Philanthropist Andrew Carnegie commemorated on new An Post stamps

The philanthropist contributed to the construction of libraries across Ireland.

The stamps commemorating Ireland's Carnegie libraries.
The stamps commemorating Ireland's Carnegie libraries.
Image: An Post

AN POST IS set to commemorate philanthropist Andrew Carnegie on a new stamp. 

A Scottish-American industrialist and businessman, Carnegie became known later in his life for the scale of his philanthropy. 

Carnegie, who died 100 years ago in 1919, contributed significantly to Ireland through an endowment of grants to build over 80 libraries across the country. 

Known for his donations to causes and projects around the world – including Carnegie Hall in New York – the philanthropist amassed a huge fortune after emigrating to the US from Scotland and starting work in the cotton industry. 

In his honour, An Post has launched four stamps to mark the centenary of his death depicting four of the libraries Carnegie’s donations helped build. 

The featured buildings, drawn by Irish artist Dorothy Smith and photographed by Gillian Buckley, include two libraries in Kilkenny and Clondalkin, as well as in Enniskerry in Wicklow and Athea in Limerick. 
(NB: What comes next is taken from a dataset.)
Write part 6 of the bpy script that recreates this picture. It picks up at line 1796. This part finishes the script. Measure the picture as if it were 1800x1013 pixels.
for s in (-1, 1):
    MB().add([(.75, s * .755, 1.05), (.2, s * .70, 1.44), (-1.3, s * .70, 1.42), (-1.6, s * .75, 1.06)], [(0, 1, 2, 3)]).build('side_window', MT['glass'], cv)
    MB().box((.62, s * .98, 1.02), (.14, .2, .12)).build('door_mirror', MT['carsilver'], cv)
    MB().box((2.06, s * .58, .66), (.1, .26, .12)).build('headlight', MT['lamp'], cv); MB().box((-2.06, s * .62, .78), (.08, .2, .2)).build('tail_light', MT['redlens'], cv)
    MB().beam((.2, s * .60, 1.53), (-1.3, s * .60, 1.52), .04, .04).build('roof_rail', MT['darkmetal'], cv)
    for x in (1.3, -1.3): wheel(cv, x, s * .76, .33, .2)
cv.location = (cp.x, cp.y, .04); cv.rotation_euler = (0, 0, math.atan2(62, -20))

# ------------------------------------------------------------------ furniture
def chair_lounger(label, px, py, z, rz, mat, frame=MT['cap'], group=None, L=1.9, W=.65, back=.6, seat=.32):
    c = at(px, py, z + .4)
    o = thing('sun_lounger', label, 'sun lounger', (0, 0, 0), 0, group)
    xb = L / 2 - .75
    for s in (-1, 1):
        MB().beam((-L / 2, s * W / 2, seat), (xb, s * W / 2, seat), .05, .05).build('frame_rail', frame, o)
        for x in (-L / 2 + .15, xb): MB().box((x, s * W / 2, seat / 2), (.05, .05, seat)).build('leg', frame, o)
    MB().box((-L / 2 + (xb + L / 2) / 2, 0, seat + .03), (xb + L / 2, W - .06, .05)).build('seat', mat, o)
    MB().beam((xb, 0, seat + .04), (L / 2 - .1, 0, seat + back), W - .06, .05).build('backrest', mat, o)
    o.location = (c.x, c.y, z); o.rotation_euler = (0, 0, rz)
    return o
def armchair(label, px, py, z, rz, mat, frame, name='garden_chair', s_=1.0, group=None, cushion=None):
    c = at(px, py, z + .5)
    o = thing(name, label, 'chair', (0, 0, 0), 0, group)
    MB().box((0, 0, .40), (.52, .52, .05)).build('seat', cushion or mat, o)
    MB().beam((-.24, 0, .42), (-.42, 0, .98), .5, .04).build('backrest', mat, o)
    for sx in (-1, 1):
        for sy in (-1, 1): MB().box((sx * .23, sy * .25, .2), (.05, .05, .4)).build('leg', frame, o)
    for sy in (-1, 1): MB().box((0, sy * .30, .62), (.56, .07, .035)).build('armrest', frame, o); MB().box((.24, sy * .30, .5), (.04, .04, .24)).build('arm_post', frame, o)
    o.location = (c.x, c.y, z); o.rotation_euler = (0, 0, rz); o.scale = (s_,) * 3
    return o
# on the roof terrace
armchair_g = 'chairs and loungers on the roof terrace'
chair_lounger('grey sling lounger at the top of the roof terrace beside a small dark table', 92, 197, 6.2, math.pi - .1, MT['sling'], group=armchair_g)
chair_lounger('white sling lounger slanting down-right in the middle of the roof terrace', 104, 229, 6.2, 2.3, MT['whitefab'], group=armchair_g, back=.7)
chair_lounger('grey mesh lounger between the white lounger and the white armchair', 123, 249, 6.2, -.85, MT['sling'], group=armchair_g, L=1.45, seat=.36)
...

Over 80 libraries were built using Carnegie grants, with 62 still in use today – including Dublin’s Pearse Street library. 

The grants, offered between 1897 and 1913, were credited with helping to change and develop Ireland.

The Chair of An Post’s philatelic advisory committee, which makes decisions on special stamp sets, praised the stamps and the contribtion of Carnegie. 

Felix Larkin said the stamps were “beautiful objects that we see on our envelopes every day and which stamp-collectors all over the world greatly admire”. 

The illustrations and stamps will now go on display in Pearse Street library.